DATA FOR PROCESSING:
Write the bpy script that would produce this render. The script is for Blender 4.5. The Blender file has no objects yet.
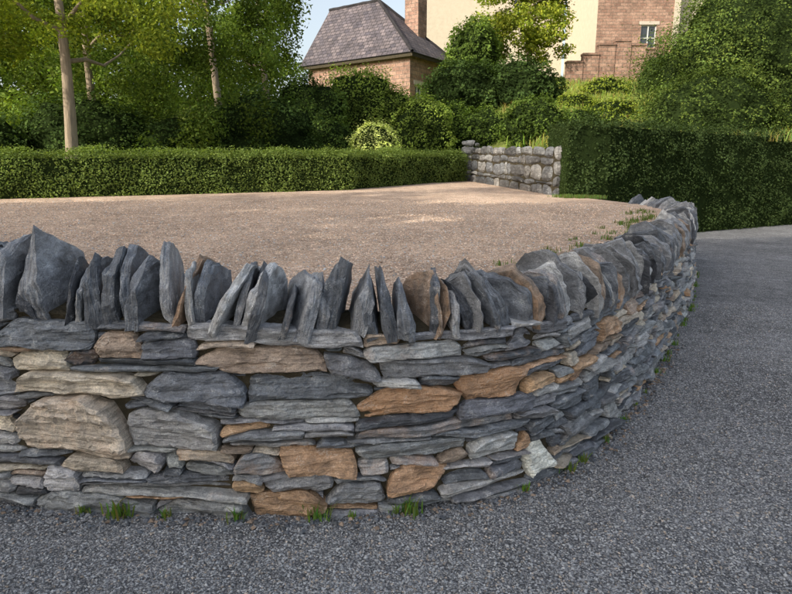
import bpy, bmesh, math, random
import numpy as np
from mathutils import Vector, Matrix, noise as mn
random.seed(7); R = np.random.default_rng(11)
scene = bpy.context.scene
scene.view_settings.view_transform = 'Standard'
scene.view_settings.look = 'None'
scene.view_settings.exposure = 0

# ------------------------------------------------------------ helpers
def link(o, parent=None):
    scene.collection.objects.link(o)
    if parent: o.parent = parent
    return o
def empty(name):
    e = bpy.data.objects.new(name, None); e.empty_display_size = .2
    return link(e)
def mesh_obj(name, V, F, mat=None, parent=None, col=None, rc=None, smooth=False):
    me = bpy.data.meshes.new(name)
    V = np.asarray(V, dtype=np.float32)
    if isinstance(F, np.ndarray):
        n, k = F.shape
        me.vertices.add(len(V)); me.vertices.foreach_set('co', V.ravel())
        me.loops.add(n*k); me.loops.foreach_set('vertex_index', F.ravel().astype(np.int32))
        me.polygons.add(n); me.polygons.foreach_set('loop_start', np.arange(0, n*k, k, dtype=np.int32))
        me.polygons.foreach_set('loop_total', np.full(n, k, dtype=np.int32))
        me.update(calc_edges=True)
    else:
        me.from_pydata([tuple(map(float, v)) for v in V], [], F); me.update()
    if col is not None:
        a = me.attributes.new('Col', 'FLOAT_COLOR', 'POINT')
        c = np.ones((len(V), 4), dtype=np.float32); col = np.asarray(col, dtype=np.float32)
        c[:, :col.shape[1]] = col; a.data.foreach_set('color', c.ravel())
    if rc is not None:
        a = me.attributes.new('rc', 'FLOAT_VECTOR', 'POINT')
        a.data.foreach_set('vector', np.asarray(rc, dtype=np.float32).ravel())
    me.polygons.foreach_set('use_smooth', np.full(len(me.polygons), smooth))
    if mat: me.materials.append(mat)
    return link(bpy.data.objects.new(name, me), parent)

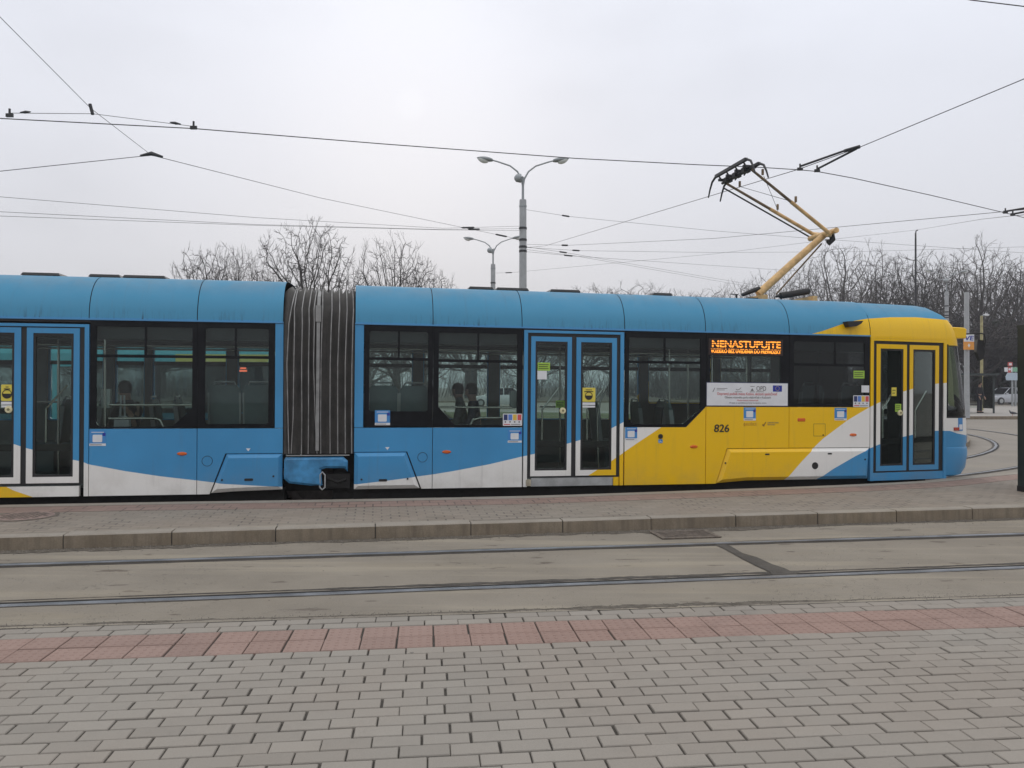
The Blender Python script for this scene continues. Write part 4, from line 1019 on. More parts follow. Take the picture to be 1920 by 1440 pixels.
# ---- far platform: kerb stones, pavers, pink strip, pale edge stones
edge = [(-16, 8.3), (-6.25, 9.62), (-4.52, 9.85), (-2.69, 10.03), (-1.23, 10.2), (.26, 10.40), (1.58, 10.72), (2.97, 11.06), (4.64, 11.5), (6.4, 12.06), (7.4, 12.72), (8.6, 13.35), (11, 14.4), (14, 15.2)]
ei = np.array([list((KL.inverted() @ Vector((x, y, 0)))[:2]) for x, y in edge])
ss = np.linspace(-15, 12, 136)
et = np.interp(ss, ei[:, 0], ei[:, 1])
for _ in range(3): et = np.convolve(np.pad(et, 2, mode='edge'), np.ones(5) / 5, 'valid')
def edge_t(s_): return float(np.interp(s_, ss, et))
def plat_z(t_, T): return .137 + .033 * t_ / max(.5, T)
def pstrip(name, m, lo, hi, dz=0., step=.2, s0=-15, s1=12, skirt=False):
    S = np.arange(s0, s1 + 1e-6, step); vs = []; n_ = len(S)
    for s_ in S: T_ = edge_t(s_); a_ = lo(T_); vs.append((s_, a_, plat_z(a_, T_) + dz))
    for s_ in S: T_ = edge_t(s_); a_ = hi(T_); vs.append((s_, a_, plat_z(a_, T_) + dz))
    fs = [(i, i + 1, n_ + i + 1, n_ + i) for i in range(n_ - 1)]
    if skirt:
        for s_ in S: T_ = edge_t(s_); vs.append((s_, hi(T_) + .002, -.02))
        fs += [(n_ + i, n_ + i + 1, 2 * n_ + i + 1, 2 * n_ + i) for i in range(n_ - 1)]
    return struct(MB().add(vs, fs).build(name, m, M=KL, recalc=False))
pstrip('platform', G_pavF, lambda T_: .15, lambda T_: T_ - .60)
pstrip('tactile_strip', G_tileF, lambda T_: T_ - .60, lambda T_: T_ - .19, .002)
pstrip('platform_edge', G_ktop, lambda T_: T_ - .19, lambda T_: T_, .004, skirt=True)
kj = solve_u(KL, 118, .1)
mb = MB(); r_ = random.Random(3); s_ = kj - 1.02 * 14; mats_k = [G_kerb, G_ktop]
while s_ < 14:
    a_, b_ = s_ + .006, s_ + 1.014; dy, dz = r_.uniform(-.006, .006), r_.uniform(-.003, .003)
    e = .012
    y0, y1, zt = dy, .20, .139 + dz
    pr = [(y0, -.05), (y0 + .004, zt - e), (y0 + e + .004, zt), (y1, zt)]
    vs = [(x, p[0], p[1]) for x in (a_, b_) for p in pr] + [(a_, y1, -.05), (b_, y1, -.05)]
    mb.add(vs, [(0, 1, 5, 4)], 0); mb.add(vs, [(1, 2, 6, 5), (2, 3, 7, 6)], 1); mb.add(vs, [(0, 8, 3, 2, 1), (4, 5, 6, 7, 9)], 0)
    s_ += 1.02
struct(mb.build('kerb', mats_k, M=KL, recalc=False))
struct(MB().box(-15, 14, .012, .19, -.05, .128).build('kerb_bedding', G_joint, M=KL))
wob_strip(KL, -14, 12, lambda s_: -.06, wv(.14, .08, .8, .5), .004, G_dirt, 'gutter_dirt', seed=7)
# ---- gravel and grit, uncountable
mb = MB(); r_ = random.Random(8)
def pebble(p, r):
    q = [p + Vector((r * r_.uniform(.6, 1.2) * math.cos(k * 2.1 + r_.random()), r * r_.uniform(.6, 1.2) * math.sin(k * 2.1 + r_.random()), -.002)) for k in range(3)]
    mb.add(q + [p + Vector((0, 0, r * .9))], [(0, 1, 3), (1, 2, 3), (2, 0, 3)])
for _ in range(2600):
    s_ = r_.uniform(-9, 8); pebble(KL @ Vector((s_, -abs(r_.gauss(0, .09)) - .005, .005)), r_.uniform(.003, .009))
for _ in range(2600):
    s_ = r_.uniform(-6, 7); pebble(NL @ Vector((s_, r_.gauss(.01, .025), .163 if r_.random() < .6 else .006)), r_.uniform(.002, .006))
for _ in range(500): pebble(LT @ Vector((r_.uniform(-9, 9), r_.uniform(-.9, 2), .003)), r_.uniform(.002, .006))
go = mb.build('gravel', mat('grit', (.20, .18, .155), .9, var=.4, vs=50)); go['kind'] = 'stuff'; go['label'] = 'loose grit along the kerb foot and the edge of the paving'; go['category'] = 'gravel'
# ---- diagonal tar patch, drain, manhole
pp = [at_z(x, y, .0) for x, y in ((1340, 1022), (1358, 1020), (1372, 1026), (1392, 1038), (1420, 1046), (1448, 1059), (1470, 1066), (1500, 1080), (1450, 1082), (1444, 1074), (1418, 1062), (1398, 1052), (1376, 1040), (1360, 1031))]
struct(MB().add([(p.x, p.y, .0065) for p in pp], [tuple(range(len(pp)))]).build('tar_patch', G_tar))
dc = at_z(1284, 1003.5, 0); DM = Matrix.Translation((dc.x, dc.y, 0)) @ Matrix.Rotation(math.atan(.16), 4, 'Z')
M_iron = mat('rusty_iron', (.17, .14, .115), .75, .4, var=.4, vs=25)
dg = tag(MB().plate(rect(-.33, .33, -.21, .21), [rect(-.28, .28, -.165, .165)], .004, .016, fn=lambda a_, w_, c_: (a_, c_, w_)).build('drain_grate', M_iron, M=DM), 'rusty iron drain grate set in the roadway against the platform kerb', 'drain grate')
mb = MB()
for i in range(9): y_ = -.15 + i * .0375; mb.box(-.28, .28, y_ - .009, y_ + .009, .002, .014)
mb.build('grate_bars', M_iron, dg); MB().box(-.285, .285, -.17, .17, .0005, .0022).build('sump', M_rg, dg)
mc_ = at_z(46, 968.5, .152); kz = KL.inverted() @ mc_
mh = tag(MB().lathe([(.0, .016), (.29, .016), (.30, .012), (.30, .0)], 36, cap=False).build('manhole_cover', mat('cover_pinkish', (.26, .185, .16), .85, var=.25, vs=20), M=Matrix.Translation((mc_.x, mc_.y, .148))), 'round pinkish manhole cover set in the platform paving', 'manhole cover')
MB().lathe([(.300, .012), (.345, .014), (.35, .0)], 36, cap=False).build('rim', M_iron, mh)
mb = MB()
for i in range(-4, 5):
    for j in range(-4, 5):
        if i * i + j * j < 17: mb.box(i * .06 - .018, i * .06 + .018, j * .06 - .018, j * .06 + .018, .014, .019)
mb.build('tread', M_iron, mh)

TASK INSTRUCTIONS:
Report each line in the preceding entries that holds the string "Blender".

EXERCISE ANSWER:
Write the bpy script that would produce this render. The script is for Blender 4.5. The Blender file has no objects yet.
The Blender Python script for this scene continues. Write part 4, from line 1019 on. More parts follow. Take the picture to be 1920 by 1440 pixels.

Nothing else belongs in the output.